It was the light, such brightness.  We’d had heat for days, temperatures hitting forty degrees Celsius, the chooks barely coping, before a stretch of cool, overcast weather, a little mist.  But on Tuesday just gone, there it was, the light, such brightness, extraordinary clarity, as if we’d been living through a dust-storm that had suddenly cleared, or I’d finally cleaned the windows after twenty years of domestic laziness (which reminds me).  In reality, it was nothing more than a morning with a clear blue sky, no heat, just the clear blue sky, but how magical it felt.  I wanted to grab my coffee and sit outside and be out there, amongst the light on the blooming white roses, on the lavender that’s coming, and on the tomatoes that are fruiting up nicely; and the chooks, of course, those angels of the handkerchief-sized yard of mine.
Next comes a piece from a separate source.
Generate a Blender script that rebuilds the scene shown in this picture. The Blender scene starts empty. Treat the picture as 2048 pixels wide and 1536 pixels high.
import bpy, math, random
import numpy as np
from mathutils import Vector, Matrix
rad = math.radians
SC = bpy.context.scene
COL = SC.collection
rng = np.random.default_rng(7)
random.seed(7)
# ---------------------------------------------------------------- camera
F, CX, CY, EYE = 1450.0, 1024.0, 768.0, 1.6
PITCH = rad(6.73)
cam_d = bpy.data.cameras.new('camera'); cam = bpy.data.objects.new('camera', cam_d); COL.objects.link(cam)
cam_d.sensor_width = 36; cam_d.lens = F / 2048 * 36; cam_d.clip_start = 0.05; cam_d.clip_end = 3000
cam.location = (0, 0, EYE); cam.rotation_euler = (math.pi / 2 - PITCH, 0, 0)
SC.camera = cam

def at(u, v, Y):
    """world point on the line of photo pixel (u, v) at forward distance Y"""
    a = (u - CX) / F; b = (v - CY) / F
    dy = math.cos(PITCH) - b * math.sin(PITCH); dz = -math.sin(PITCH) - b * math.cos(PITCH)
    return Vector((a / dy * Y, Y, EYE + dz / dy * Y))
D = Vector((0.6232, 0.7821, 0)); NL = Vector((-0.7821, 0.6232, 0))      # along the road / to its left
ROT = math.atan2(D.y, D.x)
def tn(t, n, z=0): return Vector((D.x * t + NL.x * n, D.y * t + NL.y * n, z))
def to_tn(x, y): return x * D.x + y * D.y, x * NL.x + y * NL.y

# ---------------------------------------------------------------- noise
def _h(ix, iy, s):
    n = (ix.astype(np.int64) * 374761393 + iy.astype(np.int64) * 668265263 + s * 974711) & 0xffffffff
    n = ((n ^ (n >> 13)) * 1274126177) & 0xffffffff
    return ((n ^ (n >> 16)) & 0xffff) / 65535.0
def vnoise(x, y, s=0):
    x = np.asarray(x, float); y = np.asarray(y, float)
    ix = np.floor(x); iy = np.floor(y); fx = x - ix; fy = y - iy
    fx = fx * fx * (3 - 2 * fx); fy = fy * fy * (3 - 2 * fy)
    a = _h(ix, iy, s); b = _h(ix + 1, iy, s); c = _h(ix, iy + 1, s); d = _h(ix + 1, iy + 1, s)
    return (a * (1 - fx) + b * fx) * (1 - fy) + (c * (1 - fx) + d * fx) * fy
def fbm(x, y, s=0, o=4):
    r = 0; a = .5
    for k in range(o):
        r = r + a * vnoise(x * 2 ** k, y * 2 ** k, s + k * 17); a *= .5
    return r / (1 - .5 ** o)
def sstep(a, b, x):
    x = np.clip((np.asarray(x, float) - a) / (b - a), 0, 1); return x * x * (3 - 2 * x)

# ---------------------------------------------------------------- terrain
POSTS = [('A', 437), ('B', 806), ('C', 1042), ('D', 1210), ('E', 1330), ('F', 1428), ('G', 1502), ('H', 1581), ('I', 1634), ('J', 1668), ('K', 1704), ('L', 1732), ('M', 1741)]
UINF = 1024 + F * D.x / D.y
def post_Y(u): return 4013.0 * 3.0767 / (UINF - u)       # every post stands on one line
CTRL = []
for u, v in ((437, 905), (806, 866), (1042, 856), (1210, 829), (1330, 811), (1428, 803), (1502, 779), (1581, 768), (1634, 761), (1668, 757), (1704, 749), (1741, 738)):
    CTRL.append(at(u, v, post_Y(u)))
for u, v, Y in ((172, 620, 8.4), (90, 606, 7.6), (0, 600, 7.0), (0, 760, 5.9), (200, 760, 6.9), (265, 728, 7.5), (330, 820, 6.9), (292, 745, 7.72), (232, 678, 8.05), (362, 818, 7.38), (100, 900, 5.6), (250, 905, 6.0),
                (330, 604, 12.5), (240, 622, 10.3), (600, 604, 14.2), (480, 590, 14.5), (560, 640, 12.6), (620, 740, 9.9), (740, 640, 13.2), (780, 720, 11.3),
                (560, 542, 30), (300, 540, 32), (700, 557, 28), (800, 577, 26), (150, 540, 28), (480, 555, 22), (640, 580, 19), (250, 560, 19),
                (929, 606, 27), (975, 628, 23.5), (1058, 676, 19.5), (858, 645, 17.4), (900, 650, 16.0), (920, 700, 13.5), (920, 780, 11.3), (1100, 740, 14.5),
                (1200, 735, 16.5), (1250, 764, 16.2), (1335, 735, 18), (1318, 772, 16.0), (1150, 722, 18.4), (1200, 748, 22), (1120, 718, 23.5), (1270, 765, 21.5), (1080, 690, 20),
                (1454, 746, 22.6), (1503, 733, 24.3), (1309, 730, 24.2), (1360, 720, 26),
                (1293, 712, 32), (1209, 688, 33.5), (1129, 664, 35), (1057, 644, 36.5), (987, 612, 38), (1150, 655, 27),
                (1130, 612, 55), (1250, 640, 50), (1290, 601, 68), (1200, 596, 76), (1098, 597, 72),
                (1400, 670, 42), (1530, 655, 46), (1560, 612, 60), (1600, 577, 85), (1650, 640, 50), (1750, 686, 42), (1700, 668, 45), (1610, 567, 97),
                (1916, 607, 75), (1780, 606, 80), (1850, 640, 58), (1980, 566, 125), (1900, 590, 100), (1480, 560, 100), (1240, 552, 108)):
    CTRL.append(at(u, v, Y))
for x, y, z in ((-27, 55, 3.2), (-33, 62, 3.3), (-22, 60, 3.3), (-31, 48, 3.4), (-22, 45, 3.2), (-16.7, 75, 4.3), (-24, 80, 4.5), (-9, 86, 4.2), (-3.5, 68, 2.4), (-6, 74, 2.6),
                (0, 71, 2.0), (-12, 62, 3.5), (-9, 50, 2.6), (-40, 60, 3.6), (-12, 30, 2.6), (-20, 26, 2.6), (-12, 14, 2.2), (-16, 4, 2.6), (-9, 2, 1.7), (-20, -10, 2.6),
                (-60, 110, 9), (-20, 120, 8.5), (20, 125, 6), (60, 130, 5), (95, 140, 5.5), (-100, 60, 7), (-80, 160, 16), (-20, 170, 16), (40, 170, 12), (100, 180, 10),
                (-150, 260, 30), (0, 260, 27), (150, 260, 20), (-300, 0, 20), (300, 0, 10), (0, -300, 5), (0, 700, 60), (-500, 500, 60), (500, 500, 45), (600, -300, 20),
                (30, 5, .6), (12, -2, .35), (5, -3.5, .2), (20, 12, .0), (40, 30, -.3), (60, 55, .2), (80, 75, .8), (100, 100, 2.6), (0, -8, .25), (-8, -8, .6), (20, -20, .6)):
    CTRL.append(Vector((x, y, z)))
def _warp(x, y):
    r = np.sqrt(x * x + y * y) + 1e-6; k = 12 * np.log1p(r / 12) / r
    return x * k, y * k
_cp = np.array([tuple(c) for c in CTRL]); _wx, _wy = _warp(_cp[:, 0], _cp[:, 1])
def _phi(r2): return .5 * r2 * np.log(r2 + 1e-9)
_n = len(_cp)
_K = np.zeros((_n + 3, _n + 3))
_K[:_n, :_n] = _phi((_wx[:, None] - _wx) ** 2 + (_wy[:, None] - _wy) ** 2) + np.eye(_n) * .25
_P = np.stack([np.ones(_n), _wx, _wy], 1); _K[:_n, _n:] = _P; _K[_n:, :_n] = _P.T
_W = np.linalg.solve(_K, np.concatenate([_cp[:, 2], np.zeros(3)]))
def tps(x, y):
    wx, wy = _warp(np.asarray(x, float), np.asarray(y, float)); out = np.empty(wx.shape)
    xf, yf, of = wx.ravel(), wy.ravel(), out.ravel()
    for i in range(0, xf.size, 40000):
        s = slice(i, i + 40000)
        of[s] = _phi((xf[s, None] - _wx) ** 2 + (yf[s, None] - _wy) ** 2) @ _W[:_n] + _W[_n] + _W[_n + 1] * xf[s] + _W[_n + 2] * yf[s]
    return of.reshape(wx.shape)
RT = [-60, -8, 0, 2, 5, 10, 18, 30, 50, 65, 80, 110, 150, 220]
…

But still I went down there, the opposite direction, to my writing room at the front of the house and opposite the library.  It’s quite a big room, my writing room – it could easily fit in a queen-sized bed (which would result in no writing, that’s for sure).  There’s a view out into the front veranda and the strip of yard out the front and the picture-postcard picket fence and the plane-tree avenue and the houses on the other side of the road and Rocky Hill on the other side of town.  But I’m getting carried away.  The point is I like my writing room: there’s no internet, no stereo, no bookshelves except a small white one that contains a collection of dictionaries.  One black Acer PC, which is holding up well considering how cheap it was; a Canon colour printer-scanner-copier, of which I’m just a little too fond.  The walls are painted a deep mud-red, which, in certain kinds of light, matches the turpentine floorboards.  A lot of things on the walls: a painting done by a friend, screen-prints, photos I’ve taken (some dating back to the early 1980s), story outlines.

So I enjoy it, being in this place, but on a day when the light outside is so extraordinary that you find that you’ve spent ten minutes staring at it, marvelling, there are thoughts that go through my head: why do I go down the hallway to the writing room?  What’s the true impulse?  Perhaps the most honest – and potentially most famous – essay on the subject is ‘Why I Write’ by George Orwell (1953).  Orwell talks about ego, and aesthetic enthusiasm, and political purpose, amongst others, with political purpose being his greatest motivator: ‘…looking back through my work, I see that it is invariably where I lacked a political purpose that I wrote lifeless books and was betrayed into purple passages, sentences without meaning, decorative adjectives and humbug generally’.

I can’t find any reason to disagree with Orwell, but somehow there’s something missing.  Although it’s rather presumptuous – pompous even – to talk about my own motivations (Fall On Me might be pretty good, but it’s no Animal Farm), the topic is something I often think about, especially when I’ve just received bad news – the rejection of a story submitted, notice of a bad review, or my own conclusion that what I’m writing is stillborn.  Why exactly do I insist on spending the majority of my week sitting at my desk and making up stories?  In many ways, it’s an absurd practice: I did it as a kid, it was just playing back then, and I’m still doing it now, aged forty-three, except it remains playing.  Even though I write contemporary realist fiction, I’m doing nothing more than making up worlds and characters and predicaments.

Sure there are things I want to say, there are records that I want to leave behind, and, yes, I do love playing with words and sentences; getting life on the page is no easy task, in fact it’s more impossible than possible, so there’s an almighty challenge in all of this, and when it happens, that life, when you can feel pulse on the page, when the world is as real as any world can ever be, well, there’s no other feeling of accomplishment – it’s as though you’ve managed to go to the moon and back.  But I can’t escape thinking that the main reason why I turn away from spending a day outside in the most magical of light is that, on the whole, I find the fictional world more interesting than the world on the other side of the glass.